> **Dataset excerpt**

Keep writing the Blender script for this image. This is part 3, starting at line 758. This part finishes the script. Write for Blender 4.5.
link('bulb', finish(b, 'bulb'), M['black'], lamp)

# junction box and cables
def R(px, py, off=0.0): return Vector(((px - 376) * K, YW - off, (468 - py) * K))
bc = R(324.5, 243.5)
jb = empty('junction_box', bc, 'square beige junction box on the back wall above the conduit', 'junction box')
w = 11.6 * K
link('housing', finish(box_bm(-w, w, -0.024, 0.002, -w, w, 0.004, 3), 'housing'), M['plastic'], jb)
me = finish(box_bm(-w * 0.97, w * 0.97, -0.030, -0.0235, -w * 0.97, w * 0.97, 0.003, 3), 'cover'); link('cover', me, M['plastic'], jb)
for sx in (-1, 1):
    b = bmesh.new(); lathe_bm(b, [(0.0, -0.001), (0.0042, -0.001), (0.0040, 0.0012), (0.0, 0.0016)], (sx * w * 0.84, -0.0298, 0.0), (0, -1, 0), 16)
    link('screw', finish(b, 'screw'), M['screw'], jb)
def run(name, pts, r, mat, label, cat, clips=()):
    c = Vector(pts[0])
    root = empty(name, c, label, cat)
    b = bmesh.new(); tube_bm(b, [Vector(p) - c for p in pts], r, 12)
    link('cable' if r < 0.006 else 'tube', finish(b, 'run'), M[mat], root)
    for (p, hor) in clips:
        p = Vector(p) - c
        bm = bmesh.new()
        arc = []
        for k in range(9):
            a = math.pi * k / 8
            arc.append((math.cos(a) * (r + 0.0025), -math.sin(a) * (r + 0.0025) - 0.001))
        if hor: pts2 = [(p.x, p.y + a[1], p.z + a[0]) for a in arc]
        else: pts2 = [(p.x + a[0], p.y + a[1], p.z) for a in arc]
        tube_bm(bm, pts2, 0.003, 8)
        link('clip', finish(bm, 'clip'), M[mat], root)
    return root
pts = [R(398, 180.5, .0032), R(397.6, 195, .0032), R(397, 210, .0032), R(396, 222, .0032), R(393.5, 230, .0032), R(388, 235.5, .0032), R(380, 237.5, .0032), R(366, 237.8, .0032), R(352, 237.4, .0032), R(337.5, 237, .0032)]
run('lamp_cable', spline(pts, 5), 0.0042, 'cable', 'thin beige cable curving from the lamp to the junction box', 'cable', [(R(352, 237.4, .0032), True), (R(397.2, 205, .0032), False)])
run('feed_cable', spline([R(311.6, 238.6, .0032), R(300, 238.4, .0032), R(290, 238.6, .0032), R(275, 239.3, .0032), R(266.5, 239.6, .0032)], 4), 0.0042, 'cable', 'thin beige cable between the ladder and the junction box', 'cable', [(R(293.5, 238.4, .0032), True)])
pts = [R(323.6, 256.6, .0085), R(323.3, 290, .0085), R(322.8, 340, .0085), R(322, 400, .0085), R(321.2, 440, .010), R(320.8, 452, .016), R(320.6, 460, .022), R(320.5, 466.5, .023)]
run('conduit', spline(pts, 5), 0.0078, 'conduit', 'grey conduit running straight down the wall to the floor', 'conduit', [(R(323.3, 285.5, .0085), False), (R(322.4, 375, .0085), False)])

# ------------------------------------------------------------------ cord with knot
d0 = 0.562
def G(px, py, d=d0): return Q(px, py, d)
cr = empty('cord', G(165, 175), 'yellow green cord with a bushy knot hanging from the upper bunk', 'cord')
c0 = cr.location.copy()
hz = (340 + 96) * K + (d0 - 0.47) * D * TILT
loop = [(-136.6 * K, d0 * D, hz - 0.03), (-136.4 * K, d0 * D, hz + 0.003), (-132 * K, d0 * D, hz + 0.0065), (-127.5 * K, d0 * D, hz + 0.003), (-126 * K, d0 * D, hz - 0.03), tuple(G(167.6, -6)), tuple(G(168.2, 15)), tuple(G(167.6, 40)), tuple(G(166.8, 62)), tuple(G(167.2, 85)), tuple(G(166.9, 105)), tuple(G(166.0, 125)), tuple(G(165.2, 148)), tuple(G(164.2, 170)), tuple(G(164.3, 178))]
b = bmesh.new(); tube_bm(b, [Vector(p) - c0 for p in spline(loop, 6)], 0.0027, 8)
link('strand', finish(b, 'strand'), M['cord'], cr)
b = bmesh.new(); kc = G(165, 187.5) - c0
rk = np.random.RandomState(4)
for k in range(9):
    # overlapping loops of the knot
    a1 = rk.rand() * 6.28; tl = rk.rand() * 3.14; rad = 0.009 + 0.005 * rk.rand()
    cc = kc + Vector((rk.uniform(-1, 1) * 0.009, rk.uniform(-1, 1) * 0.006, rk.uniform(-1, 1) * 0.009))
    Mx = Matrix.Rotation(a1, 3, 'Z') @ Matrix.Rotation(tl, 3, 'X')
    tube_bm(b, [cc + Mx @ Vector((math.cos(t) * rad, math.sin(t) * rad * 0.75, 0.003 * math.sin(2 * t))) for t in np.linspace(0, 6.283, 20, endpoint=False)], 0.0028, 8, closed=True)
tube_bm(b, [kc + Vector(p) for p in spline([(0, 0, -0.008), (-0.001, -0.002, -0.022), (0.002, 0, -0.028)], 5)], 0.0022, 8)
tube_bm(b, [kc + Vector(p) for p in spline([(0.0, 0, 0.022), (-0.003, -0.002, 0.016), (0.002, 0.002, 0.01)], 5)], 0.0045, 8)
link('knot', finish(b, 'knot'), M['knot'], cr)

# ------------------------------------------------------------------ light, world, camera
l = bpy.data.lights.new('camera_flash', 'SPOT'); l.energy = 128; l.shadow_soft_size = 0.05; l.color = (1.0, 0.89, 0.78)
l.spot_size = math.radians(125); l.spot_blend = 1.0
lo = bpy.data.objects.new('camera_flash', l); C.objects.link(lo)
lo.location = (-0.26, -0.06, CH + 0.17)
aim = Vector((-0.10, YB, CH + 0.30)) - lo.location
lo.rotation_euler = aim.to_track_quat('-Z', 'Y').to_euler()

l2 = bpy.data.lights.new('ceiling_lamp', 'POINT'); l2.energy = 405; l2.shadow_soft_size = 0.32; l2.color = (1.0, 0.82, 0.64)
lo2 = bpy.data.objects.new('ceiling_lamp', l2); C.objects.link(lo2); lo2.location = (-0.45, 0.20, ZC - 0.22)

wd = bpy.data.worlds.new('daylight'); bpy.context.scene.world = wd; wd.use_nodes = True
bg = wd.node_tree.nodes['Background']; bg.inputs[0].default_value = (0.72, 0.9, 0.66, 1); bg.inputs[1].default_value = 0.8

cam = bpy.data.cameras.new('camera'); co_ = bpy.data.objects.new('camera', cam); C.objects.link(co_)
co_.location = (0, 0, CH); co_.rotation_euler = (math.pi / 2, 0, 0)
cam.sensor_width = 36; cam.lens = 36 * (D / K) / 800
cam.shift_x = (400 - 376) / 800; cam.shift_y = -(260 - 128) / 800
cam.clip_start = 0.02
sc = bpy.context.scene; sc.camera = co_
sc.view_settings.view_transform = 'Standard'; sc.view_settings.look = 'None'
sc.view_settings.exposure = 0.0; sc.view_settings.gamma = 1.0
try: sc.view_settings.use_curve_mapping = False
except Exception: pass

> **Directive**
Return the listing above in its exact form.

> **Expected output**
Keep writing the Blender script for this image. This is part 3, starting at line 758. This part finishes the script. Write for Blender 4.5.
link('bulb', finish(b, 'bulb'), M['black'], lamp)

# junction box and cables
def R(px, py, off=0.0): return Vector(((px - 376) * K, YW - off, (468 - py) * K))
bc = R(324.5, 243.5)
jb = empty('junction_box', bc, 'square beige junction box on the back wall above the conduit', 'junction box')
w = 11.6 * K
link('housing', finish(box_bm(-w, w, -0.024, 0.002, -w, w, 0.004, 3), 'housing'), M['plastic'], jb)
me = finish(box_bm(-w * 0.97, w * 0.97, -0.030, -0.0235, -w * 0.97, w * 0.97, 0.003, 3), 'cover'); link('cover', me, M['plastic'], jb)
for sx in (-1, 1):
    b = bmesh.new(); lathe_bm(b, [(0.0, -0.001), (0.0042, -0.001), (0.0040, 0.0012), (0.0, 0.0016)], (sx * w * 0.84, -0.0298, 0.0), (0, -1, 0), 16)
    link('screw', finish(b, 'screw'), M['screw'], jb)
def run(name, pts, r, mat, label, cat, clips=()):
    c = Vector(pts[0])
    root = empty(name, c, label, cat)
    b = bmesh.new(); tube_bm(b, [Vector(p) - c for p in pts], r, 12)
    link('cable' if r < 0.006 else 'tube', finish(b, 'run'), M[mat], root)
    for (p, hor) in clips:
        p = Vector(p) - c
        bm = bmesh.new()
        arc = []
        for k in range(9):
            a = math.pi * k / 8
            arc.append((math.cos(a) * (r + 0.0025), -math.sin(a) * (r + 0.0025) - 0.001))
        if hor: pts2 = [(p.x, p.y + a[1], p.z + a[0]) for a in arc]
        else: pts2 = [(p.x + a[0], p.y + a[1], p.z) for a in arc]
        tube_bm(bm, pts2, 0.003, 8)
        link('clip', finish(bm, 'clip'), M[mat], root)
    return root
pts = [R(398, 180.5, .0032), R(397.6, 195, .0032), R(397, 210, .0032), R(396, 222, .0032), R(393.5, 230, .0032), R(388, 235.5, .0032), R(380, 237.5, .0032), R(366, 237.8, .0032), R(352, 237.4, .0032), R(337.5, 237, .0032)]
run('lamp_cable', spline(pts, 5), 0.0042, 'cable', 'thin beige cable curving from the lamp to the junction box', 'cable', [(R(352, 237.4, .0032), True), (R(397.2, 205, .0032), False)])
run('feed_cable', spline([R(311.6, 238.6, .0032), R(300, 238.4, .0032), R(290, 238.6, .0032), R(275, 239.3, .0032), R(266.5, 239.6, .0032)], 4), 0.0042, 'cable', 'thin beige cable between the ladder and the junction box', 'cable', [(R(293.5, 238.4, .0032), True)])
pts = [R(323.6, 256.6, .0085), R(323.3, 290, .0085), R(322.8, 340, .0085), R(322, 400, .0085), R(321.2, 440, .010), R(320.8, 452, .016), R(320.6, 460, .022), R(320.5, 466.5, .023)]
run('conduit', spline(pts, 5), 0.0078, 'conduit', 'grey conduit running straight down the wall to the floor', 'conduit', [(R(323.3, 285.5, .0085), False), (R(322.4, 375, .0085), False)])

# ------------------------------------------------------------------ cord with knot
d0 = 0.562
def G(px, py, d=d0): return Q(px, py, d)
cr = empty('cord', G(165, 175), 'yellow green cord with a bushy knot hanging from the upper bunk', 'cord')
c0 = cr.location.copy()
hz = (340 + 96) * K + (d0 - 0.47) * D * TILT
loop = [(-136.6 * K, d0 * D, hz - 0.03), (-136.4 * K, d0 * D, hz + 0.003), (-132 * K, d0 * D, hz + 0.0065), (-127.5 * K, d0 * D, hz + 0.003), (-126 * K, d0 * D, hz - 0.03), tuple(G(167.6, -6)), tuple(G(168.2, 15)), tuple(G(167.6, 40)), tuple(G(166.8, 62)), tuple(G(167.2, 85)), tuple(G(166.9, 105)), tuple(G(166.0, 125)), tuple(G(165.2, 148)), tuple(G(164.2, 170)), tuple(G(164.3, 178))]
b = bmesh.new(); tube_bm(b, [Vector(p) - c0 for p in spline(loop, 6)], 0.0027, 8)
link('strand', finish(b, 'strand'), M['cord'], cr)
b = bmesh.new(); kc = G(165, 187.5) - c0
rk = np.random.RandomState(4)
for k in range(9):
    # overlapping loops of the knot
    a1 = rk.rand() * 6.28; tl = rk.rand() * 3.14; rad = 0.009 + 0.005 * rk.rand()
    cc = kc + Vector((rk.uniform(-1, 1) * 0.009, rk.uniform(-1, 1) * 0.006, rk.uniform(-1, 1) * 0.009))
    Mx = Matrix.Rotation(a1, 3, 'Z') @ Matrix.Rotation(tl, 3, 'X')
    tube_bm(b, [cc + Mx @ Vector((math.cos(t) * rad, math.sin(t) * rad * 0.75, 0.003 * math.sin(2 * t))) for t in np.linspace(0, 6.283, 20, endpoint=False)], 0.0028, 8, closed=True)
tube_bm(b, [kc + Vector(p) for p in spline([(0, 0, -0.008), (-0.001, -0.002, -0.022), (0.002, 0, -0.028)], 5)], 0.0022, 8)
tube_bm(b, [kc + Vector(p) for p in spline([(0.0, 0, 0.022), (-0.003, -0.002, 0.016), (0.002, 0.002, 0.01)], 5)], 0.0045, 8)
link('knot', finish(b, 'knot'), M['knot'], cr)

# ------------------------------------------------------------------ light, world, camera
l = bpy.data.lights.new('camera_flash', 'SPOT'); l.energy = 128; l.shadow_soft_size = 0.05; l.color = (1.0, 0.89, 0.78)
l.spot_size = math.radians(125); l.spot_blend = 1.0
lo = bpy.data.objects.new('camera_flash', l); C.objects.link(lo)
lo.location = (-0.26, -0.06, CH + 0.17)
aim = Vector((-0.10, YB, CH + 0.30)) - lo.location
lo.rotation_euler = aim.to_track_quat('-Z', 'Y').to_euler()

l2 = bpy.data.lights.new('ceiling_lamp', 'POINT'); l2.energy = 405; l2.shadow_soft_size = 0.32; l2.color = (1.0, 0.82, 0.64)
lo2 = bpy.data.objects.new('ceiling_lamp', l2); C.objects.link(lo2); lo2.location = (-0.45, 0.20, ZC - 0.22)

wd = bpy.data.worlds.new('daylight'); bpy.context.scene.world = wd; wd.use_nodes = True
bg = wd.node_tree.nodes['Background']; bg.inputs[0].default_value = (0.72, 0.9, 0.66, 1); bg.inputs[1].default_value = 0.8

cam = bpy.data.cameras.new('camera'); co_ = bpy.data.objects.new('camera', cam); C.objects.link(co_)
co_.location = (0, 0, CH); co_.rotation_euler = (math.pi / 2, 0, 0)
cam.sensor_width = 36; cam.lens = 36 * (D / K) / 800
cam.shift_x = (400 - 376) / 800; cam.shift_y = -(260 - 128) / 800
cam.clip_start = 0.02
sc = bpy.context.scene; sc.camera = co_
sc.view_settings.view_transform = 'Standard'; sc.view_settings.look = 'None'
sc.view_settings.exposure = 0.0; sc.view_settings.gamma = 1.0
try: sc.view_settings.use_curve_mapping = False
except Exception: pass